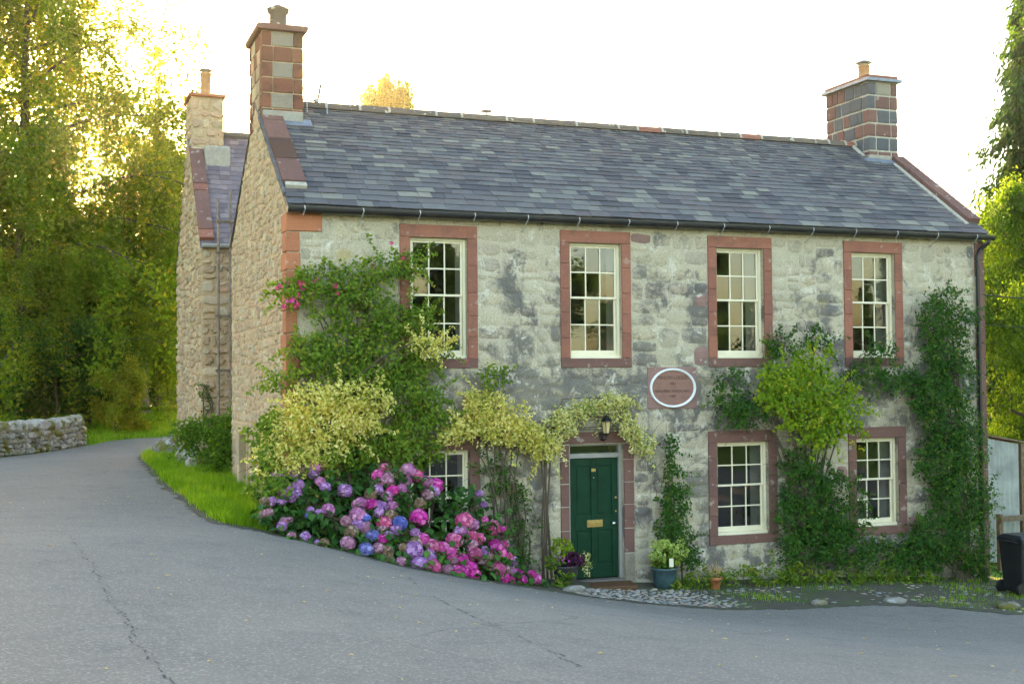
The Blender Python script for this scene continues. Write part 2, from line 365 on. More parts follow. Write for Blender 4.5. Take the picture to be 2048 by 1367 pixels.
EUL=[(0.77,-0.55,3.15,0.49,0.23),(0.23,-0.55,3.08,0.4,0.3),(0.46,-0.55,2.7,0.57,0.34),(-0.14,-0.55,2.64,0.32,0.37),(0.0,-0.55,2.27,0.44,0.3),(0.38,-0.55,2.33,0.4,0.26),(0.84,-0.55,2.85,0.41,0.3),(-0.31,-0.55,2.35,0.2,0.22),(1.23,-0.55,3.07,0.29,0.19),(-0.22,-0.55,1.94,0.24,0.22),(2.05,-0.5,3.91,0.29,0.16),(2.3,-0.5,3.91,0.15,0.09),(1.05,-0.5,2.65,0.33,0.15)]
EUW=[(3.19,-0.3,2.88,0.43,0.28),(3.36,-0.3,2.57,0.45,0.26),(3.77,-0.3,2.46,0.33,0.26),(2.85,-0.3,2.64,0.34,0.18),(2.52,-0.3,2.48,0.26,0.14),(4.12,-0.3,2.23,0.25,0.18),(3.02,-0.3,3.06,0.24,0.14)]
EUD=[(4.34,-0.25,2.53,0.34,0.2),(4.61,-0.25,2.75,0.37,0.16),(4.98,-0.25,2.89,0.36,0.13),(5.34,-0.25,2.96,0.31,0.13),(5.64,-0.25,3.0,0.22,0.08),(5.51,-0.25,2.71,0.2,0.13),(5.73,-0.25,2.5,0.22,0.17),(5.97,-0.25,2.26,0.16,0.17),(6.06,-0.25,2.09,0.08,0.11),(4.25,-0.25,2.25,0.19,0.18)]
CREEP=[(3.59,-0.12,1.73,0.31,0.28),(3.76,-0.12,1.32,0.26,0.37),(3.85,-0.12,0.91,0.31,0.24),(3.67,-0.12,0.63,0.33,0.18),(3.42,-0.12,1.94,0.24,0.13)]
DOORV=[(6.48,-0.25,2.14,0.08,0.3),(6.5,-0.25,1.67,0.15,0.32),(6.54,-0.25,1.16,0.24,0.36),(6.61,-0.25,0.61,0.26,0.36),(6.35,-0.25,0.88,0.18,0.19),(6.82,-0.25,0.34,0.24,0.19)]
CBRIGHT=[(9.13,-0.5,3.66,0.32,0.23),(8.5,-0.5,3.32,0.32,0.28),(8.91,-0.5,3.22,0.44,0.33),(9.43,-0.5,3.04,0.45,0.34),(9.74,-0.5,2.73,0.36,0.28),(8.6,-0.5,2.97,0.36,0.24),(9.11,-0.5,2.62,0.45,0.23),(9.41,-0.5,2.35,0.38,0.16),(8.3,-0.5,3.1,0.22,0.24)]
CDARK=[(7.7,-0.32,2.93,0.35,0.23),(8.05,-0.32,2.75,0.34,0.26),(7.61,-0.32,3.37,0.3,0.14),(8.63,-0.32,3.93,0.36,0.18),(9.47,-0.32,4.02,0.27,0.18),(10.48,-0.32,3.44,0.37,0.24),(10.81,-0.32,3.8,0.26,0.18),(11.03,-0.32,3.3,0.22,0.24),(9.01,-0.32,1.81,0.4,0.28),(9.1,-0.32,1.36,0.52,0.4),(8.99,-0.32,0.84,0.52,0.4),(9.08,-0.32,0.31,0.55,0.34),(9.84,-0.32,1.34,0.39,0.34),(9.94,-0.32,0.79,0.41,0.34),(10.03,-0.32,0.25,0.56,0.34),(9.51,-0.32,0.55,0.56,0.4),(10.74,-0.32,0.12,0.49,0.27)]
RIGHT=[(12.22,-0.35,4.78,0.28,0.21),(11.93,-0.35,4.4,0.32,0.33),(12.56,-0.35,4.41,0.3,0.3),(12.2,-0.35,3.85,0.46,0.45),(12.48,-0.35,3.28,0.44,0.45),(11.84,-0.35,3.01,0.38,0.42),(12.29,-0.35,2.54,0.55,0.51),(12.68,-0.35,1.97,0.4,0.52),(12.04,-0.35,1.8,0.48,0.51),(12.37,-0.35,1.05,0.55,0.51),(11.89,-0.35,0.43,0.58,0.44),(12.7,-0.35,0.29,0.42,0.54),(11.55,-0.35,0.08,0.57,0.33),(12.86,-0.35,-0.18,0.28,0.26),(11.51,-0.35,3.29,0.28,0.24),(12.95,-0.35,1.03,0.22,0.38)]
WEEDS=[(6.9,-0.45,0.03,0.36,0.15),(7.58,-0.45,-0.02,0.41,0.14),(8.27,-0.45,-0.06,0.42,0.16),(8.99,-0.45,-0.11,0.47,0.14),(9.72,-0.45,-0.2,0.48,0.12),(6.42,-0.45,-0.07,0.27,0.1),(10.47,-0.45,-0.2,0.48,0.14),(11.34,-0.45,-0.3,0.49,0.13),(4.21,-0.7,0.12,0.21,0.11),(4.08,-0.7,0.05,0.21,0.08)]
IVY=[(-0.36,6.9,2.18,0.5,0.46),(-0.66,6.9,2.39,0.24,0.25),(-0.11,6.9,1.76,0.28,0.41),(-0.01,6.9,2.27,0.2,0.41),(-0.26,7.9,2.98,0.07,0.43),(-0.39,7.9,3.09,0.03,0.32)]
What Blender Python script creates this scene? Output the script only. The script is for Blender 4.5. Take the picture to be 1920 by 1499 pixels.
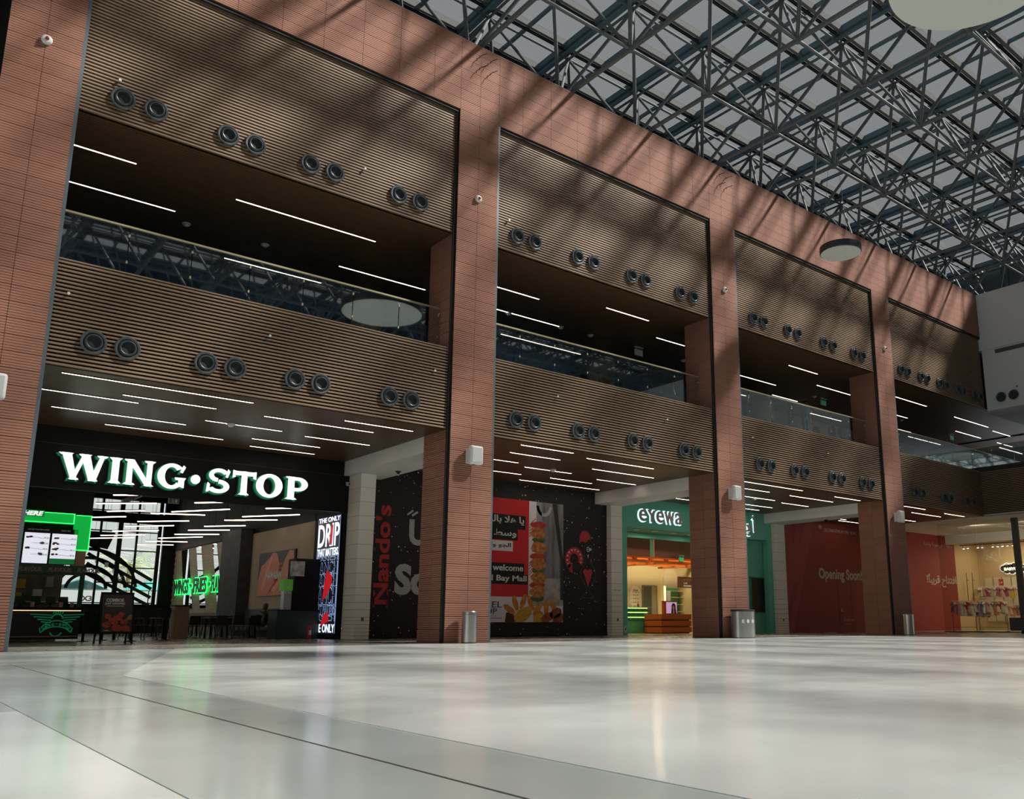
————
All of the lines above should be printed exactly, minus the pictures.

The Blender Python script for this scene continues. Write part 2, from line 365 on. More parts follow. Write for Blender 4.5. Take the picture to be 2048 by 1367 pixels.
EUL=[(0.77,-0.55,3.15,0.49,0.23),(0.23,-0.55,3.08,0.4,0.3),(0.46,-0.55,2.7,0.57,0.34),(-0.14,-0.55,2.64,0.32,0.37),(0.0,-0.55,2.27,0.44,0.3),(0.38,-0.55,2.33,0.4,0.26),(0.84,-0.55,2.85,0.41,0.3),(-0.31,-0.55,2.35,0.2,0.22),(1.23,-0.55,3.07,0.29,0.19),(-0.22,-0.55,1.94,0.24,0.22),(2.05,-0.5,3.91,0.29,0.16),(2.3,-0.5,3.91,0.15,0.09),(1.05,-0.5,2.65,0.33,0.15)]
EUW=[(3.19,-0.3,2.88,0.43,0.28),(3.36,-0.3,2.57,0.45,0.26),(3.77,-0.3,2.46,0.33,0.26),(2.85,-0.3,2.64,0.34,0.18),(2.52,-0.3,2.48,0.26,0.14),(4.12,-0.3,2.23,0.25,0.18),(3.02,-0.3,3.06,0.24,0.14)]
EUD=[(4.34,-0.25,2.53,0.34,0.2),(4.61,-0.25,2.75,0.37,0.16),(4.98,-0.25,2.89,0.36,0.13),(5.34,-0.25,2.96,0.31,0.13),(5.64,-0.25,3.0,0.22,0.08),(5.51,-0.25,2.71,0.2,0.13),(5.73,-0.25,2.5,0.22,0.17),(5.97,-0.25,2.26,0.16,0.17),(6.06,-0.25,2.09,0.08,0.11),(4.25,-0.25,2.25,0.19,0.18)]
CREEP=[(3.59,-0.12,1.73,0.31,0.28),(3.76,-0.12,1.32,0.26,0.37),(3.85,-0.12,0.91,0.31,0.24),(3.67,-0.12,0.63,0.33,0.18),(3.42,-0.12,1.94,0.24,0.13)]
DOORV=[(6.48,-0.25,2.14,0.08,0.3),(6.5,-0.25,1.67,0.15,0.32),(6.54,-0.25,1.16,0.24,0.36),(6.61,-0.25,0.61,0.26,0.36),(6.35,-0.25,0.88,0.18,0.19),(6.82,-0.25,0.34,0.24,0.19)]
CBRIGHT=[(9.13,-0.5,3.66,0.32,0.23),(8.5,-0.5,3.32,0.32,0.28),(8.91,-0.5,3.22,0.44,0.33),(9.43,-0.5,3.04,0.45,0.34),(9.74,-0.5,2.73,0.36,0.28),(8.6,-0.5,2.97,0.36,0.24),(9.11,-0.5,2.62,0.45,0.23),(9.41,-0.5,2.35,0.38,0.16),(8.3,-0.5,3.1,0.22,0.24)]
CDARK=[(7.7,-0.32,2.93,0.35,0.23),(8.05,-0.32,2.75,0.34,0.26),(7.61,-0.32,3.37,0.3,0.14),(8.63,-0.32,3.93,0.36,0.18),(9.47,-0.32,4.02,0.27,0.18),(10.48,-0.32,3.44,0.37,0.24),(10.81,-0.32,3.8,0.26,0.18),(11.03,-0.32,3.3,0.22,0.24),(9.01,-0.32,1.81,0.4,0.28),(9.1,-0.32,1.36,0.52,0.4),(8.99,-0.32,0.84,0.52,0.4),(9.08,-0.32,0.31,0.55,0.34),(9.84,-0.32,1.34,0.39,0.34),(9.94,-0.32,0.79,0.41,0.34),(10.03,-0.32,0.25,0.56,0.34),(9.51,-0.32,0.55,0.56,0.4),(10.74,-0.32,0.12,0.49,0.27)]
RIGHT=[(12.22,-0.35,4.78,0.28,0.21),(11.93,-0.35,4.4,0.32,0.33),(12.56,-0.35,4.41,0.3,0.3),(12.2,-0.35,3.85,0.46,0.45),(12.48,-0.35,3.28,0.44,0.45),(11.84,-0.35,3.01,0.38,0.42),(12.29,-0.35,2.54,0.55,0.51),(12.68,-0.35,1.97,0.4,0.52),(12.04,-0.35,1.8,0.48,0.51),(12.37,-0.35,1.05,0.55,0.51),(11.89,-0.35,0.43,0.58,0.44),(12.7,-0.35,0.29,0.42,0.54),(11.55,-0.35,0.08,0.57,0.33),(12.86,-0.35,-0.18,0.28,0.26),(11.51,-0.35,3.29,0.28,0.24),(12.95,-0.35,1.03,0.22,0.38)]
WEEDS=[(6.9,-0.45,0.03,0.36,0.15),(7.58,-0.45,-0.02,0.41,0.14),(8.27,-0.45,-0.06,0.42,0.16),(8.99,-0.45,-0.11,0.47,0.14),(9.72,-0.45,-0.2,0.48,0.12),(6.42,-0.45,-0.07,0.27,0.1),(10.47,-0.45,-0.2,0.48,0.14),(11.34,-0.45,-0.3,0.49,0.13),(4.21,-0.7,0.12,0.21,0.11),(4.08,-0.7,0.05,0.21,0.08)]
IVY=[(-0.36,6.9,2.18,0.5,0.46),(-0.66,6.9,2.39,0.24,0.25),(-0.11,6.9,1.76,0.28,0.41),(-0.01,6.9,2.27,0.2,0.41),(-0.26,7.9,2.98,0.07,0.43),(-0.39,7.9,3.09,0.03,0.32)]
What Blender Python script creates this scene? Output the script only. The script is for Blender 4.5. Take the picture to be 1920 by 1499 pixels.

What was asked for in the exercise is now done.